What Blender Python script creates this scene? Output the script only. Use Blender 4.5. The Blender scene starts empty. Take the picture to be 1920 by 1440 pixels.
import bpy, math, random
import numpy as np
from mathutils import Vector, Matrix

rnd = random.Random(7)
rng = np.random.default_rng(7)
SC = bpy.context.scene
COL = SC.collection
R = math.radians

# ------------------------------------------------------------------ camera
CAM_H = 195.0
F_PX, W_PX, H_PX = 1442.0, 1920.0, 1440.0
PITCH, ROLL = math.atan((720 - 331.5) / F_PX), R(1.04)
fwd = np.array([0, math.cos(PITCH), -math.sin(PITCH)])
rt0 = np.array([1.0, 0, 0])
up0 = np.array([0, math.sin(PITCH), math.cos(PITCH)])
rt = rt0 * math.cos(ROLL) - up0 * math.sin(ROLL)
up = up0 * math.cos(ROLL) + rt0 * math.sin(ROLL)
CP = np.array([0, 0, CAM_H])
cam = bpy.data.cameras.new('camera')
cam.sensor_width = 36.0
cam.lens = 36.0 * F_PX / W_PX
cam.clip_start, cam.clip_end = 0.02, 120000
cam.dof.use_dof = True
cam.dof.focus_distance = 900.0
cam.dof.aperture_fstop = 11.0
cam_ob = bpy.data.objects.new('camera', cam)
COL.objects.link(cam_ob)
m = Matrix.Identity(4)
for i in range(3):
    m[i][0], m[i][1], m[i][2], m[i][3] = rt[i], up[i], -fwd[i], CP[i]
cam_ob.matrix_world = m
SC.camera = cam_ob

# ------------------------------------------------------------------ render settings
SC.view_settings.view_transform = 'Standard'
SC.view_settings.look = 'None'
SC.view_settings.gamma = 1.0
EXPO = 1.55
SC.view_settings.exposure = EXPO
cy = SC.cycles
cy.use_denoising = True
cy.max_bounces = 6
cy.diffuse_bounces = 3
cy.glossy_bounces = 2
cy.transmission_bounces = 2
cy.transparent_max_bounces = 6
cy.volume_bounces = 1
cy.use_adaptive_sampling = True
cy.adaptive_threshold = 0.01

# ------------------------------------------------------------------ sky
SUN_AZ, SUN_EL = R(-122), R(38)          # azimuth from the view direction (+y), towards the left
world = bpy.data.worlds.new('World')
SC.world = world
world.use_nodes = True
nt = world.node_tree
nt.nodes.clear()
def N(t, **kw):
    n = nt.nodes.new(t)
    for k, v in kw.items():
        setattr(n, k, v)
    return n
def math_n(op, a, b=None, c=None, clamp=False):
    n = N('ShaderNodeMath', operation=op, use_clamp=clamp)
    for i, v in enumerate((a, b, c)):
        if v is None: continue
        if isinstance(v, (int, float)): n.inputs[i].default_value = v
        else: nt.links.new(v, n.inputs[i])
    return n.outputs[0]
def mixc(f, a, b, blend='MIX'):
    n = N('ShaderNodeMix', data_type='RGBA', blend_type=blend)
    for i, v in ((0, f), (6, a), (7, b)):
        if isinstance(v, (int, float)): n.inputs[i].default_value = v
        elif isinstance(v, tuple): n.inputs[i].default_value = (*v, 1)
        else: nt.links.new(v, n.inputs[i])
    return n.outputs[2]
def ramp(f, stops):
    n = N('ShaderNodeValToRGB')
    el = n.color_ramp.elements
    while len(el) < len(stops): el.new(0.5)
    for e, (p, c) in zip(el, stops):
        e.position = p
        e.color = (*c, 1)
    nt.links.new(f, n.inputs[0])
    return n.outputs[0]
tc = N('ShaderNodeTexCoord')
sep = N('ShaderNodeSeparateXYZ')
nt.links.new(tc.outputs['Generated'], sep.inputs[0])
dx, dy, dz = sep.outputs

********

#### THE PROBLEM:
Copy out only the lines running from the beginning of the data to the line with "cy.adaptive_threshold = 0.01", both ends included.

#### ANSWER TO THIS EXERCISE:
What Blender Python script creates this scene? Output the script only. Use Blender 4.5. The Blender scene starts empty. Take the picture to be 1920 by 1440 pixels.
import bpy, math, random
import numpy as np
from mathutils import Vector, Matrix

rnd = random.Random(7)
rng = np.random.default_rng(7)
SC = bpy.context.scene
COL = SC.collection
R = math.radians

# ------------------------------------------------------------------ camera
CAM_H = 195.0
F_PX, W_PX, H_PX = 1442.0, 1920.0, 1440.0
PITCH, ROLL = math.atan((720 - 331.5) / F_PX), R(1.04)
fwd = np.array([0, math.cos(PITCH), -math.sin(PITCH)])
rt0 = np.array([1.0, 0, 0])
up0 = np.array([0, math.sin(PITCH), math.cos(PITCH)])
rt = rt0 * math.cos(ROLL) - up0 * math.sin(ROLL)
up = up0 * math.cos(ROLL) + rt0 * math.sin(ROLL)
CP = np.array([0, 0, CAM_H])
cam = bpy.data.cameras.new('camera')
cam.sensor_width = 36.0
cam.lens = 36.0 * F_PX / W_PX
cam.clip_start, cam.clip_end = 0.02, 120000
cam.dof.use_dof = True
cam.dof.focus_distance = 900.0
cam.dof.aperture_fstop = 11.0
cam_ob = bpy.data.objects.new('camera', cam)
COL.objects.link(cam_ob)
m = Matrix.Identity(4)
for i in range(3):
    m[i][0], m[i][1], m[i][2], m[i][3] = rt[i], up[i], -fwd[i], CP[i]
cam_ob.matrix_world = m
SC.camera = cam_ob

# ------------------------------------------------------------------ render settings
SC.view_settings.view_transform = 'Standard'
SC.view_settings.look = 'None'
SC.view_settings.gamma = 1.0
EXPO = 1.55
SC.view_settings.exposure = EXPO
cy = SC.cycles
cy.use_denoising = True
cy.max_bounces = 6
cy.diffuse_bounces = 3
cy.glossy_bounces = 2
cy.transmission_bounces = 2
cy.transparent_max_bounces = 6
cy.volume_bounces = 1
cy.use_adaptive_sampling = True
cy.adaptive_threshold = 0.01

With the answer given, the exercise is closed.